電動車から電気を取り出す可搬型給電器「パワー・ムーバー」をニチコンが開発

コンデンサ・EV充電システムのニチコンは、EV・FCV・PHVなどの電動車の電気を非常用電源やアウトドアユースで活用する可搬型給電器「パワー・ムーバー」の販売を8月から開始すると発表しました。

この可搬型給電器「パワー・ムーバー」は、可搬型のV2L(Vehicle to Load)システムと呼ばれており、EVなどの電動車の駆動用バッテリーの電力を取り出して交流100Vの電源に変換する装置です。
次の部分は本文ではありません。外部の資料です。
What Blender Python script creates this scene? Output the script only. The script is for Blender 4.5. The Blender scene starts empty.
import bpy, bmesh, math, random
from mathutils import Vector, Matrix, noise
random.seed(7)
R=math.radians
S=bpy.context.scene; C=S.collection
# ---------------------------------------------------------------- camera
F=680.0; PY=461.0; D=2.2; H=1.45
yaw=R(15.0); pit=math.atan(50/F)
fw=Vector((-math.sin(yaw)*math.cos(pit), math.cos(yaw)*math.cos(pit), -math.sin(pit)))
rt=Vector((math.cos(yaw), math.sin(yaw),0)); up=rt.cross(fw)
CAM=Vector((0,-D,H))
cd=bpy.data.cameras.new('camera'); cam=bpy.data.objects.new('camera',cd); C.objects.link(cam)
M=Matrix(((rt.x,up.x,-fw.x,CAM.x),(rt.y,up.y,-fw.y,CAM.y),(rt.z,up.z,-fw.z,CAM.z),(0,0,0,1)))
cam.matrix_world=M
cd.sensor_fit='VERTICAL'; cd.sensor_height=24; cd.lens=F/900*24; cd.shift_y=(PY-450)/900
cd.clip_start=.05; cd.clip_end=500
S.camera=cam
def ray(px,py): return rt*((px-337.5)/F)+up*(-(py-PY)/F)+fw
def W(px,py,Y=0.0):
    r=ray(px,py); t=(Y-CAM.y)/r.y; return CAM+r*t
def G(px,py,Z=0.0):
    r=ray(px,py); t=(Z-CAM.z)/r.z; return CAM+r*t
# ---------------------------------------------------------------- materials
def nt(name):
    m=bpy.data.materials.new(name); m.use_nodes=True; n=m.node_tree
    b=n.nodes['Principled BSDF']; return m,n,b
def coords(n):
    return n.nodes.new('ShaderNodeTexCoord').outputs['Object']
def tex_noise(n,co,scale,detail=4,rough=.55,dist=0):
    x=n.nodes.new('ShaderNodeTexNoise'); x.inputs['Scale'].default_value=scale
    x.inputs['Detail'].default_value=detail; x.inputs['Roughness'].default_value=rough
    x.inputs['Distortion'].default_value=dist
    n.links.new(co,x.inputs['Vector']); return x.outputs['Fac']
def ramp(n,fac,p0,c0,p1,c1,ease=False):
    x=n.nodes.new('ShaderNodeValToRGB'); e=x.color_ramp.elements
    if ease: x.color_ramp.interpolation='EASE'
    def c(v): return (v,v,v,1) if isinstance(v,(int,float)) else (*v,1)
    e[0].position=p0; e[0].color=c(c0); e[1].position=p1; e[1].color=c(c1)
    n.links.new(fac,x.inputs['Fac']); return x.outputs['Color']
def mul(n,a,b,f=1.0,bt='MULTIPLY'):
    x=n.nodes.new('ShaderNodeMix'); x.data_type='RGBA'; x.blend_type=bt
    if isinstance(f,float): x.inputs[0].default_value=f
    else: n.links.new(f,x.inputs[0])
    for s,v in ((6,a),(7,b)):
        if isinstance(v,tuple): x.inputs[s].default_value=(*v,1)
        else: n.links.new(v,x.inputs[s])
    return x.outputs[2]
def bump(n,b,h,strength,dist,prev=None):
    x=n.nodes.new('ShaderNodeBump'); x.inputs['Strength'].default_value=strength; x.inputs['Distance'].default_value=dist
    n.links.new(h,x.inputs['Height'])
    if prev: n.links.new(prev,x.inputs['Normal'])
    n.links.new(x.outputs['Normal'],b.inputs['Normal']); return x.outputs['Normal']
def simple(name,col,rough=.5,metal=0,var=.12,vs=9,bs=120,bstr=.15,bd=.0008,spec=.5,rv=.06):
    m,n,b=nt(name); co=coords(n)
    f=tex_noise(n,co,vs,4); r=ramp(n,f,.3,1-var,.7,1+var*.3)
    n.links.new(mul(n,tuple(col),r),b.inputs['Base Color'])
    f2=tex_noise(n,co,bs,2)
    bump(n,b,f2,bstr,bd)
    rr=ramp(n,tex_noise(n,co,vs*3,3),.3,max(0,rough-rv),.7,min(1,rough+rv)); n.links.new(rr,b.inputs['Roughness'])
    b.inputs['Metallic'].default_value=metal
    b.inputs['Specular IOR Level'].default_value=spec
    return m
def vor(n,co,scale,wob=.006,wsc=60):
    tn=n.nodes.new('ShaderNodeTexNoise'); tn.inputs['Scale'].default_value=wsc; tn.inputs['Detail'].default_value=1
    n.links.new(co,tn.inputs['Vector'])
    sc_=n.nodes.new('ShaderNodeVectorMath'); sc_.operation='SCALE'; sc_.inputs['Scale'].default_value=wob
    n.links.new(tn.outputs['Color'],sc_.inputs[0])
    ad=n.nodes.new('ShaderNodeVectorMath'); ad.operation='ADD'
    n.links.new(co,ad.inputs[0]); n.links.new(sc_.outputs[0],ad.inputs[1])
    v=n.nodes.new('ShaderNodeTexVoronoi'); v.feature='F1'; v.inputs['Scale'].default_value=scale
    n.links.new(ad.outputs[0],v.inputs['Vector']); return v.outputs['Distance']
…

ニチコンが発売予定の開発品は、車のトランクに収納できるコンパクトな可搬型装置でありながら容量1.5kWのコンセントが3口設置され、合計4.5kWの大電力を出力し、同時に複数の電気機器を使用することができます。

地震などの緊急時には、EV・FCV・PHVに「パワー・ムーバー」を積載し、必要な場所に電気を運べ、誰でも簡単に操作ができるようになっており、電動車が非常用電源として活躍します。

また、緊急時に限らず、アウトドアでの電力供給装置として野外イベントやレジャー用途でも便利に使用することができます。

この「パワー・ムーバー」の特徴は次の5点です。

・キャスター付きのトランクケースタイプで可搬性に優れている
・4.5kW(1.5kW×3)の大電力を供給でき、同時に複数の電気機器を使用できる
・操作が簡単で緊急時に誰でもすぐに使える
・野外使用に対応する耐候性・耐久性を備えている
・【電動自動車用充放電システムガイドライン V2L DC版】に準拠して先進のエコカー EV・FCV・PHVと接続が可能(ただし対応車種は上記ガイドライン準拠した車種に限る)

現在のところ「パワー・ムーバー」に対応予定の車種は、トヨタのFCV「ミライ」、日産のEV「リーフ」「e-NV200」、三菱自動車の「i-MiEV」シリーズ「アウトランダーPHEV」などとなっています。

各地の自治体には、これらの電動車が公用車として用意されていることが多いので、緊急時の電源確保の方法として「パワー・ムーバー」を電動車と合わせて設置することが望まれています。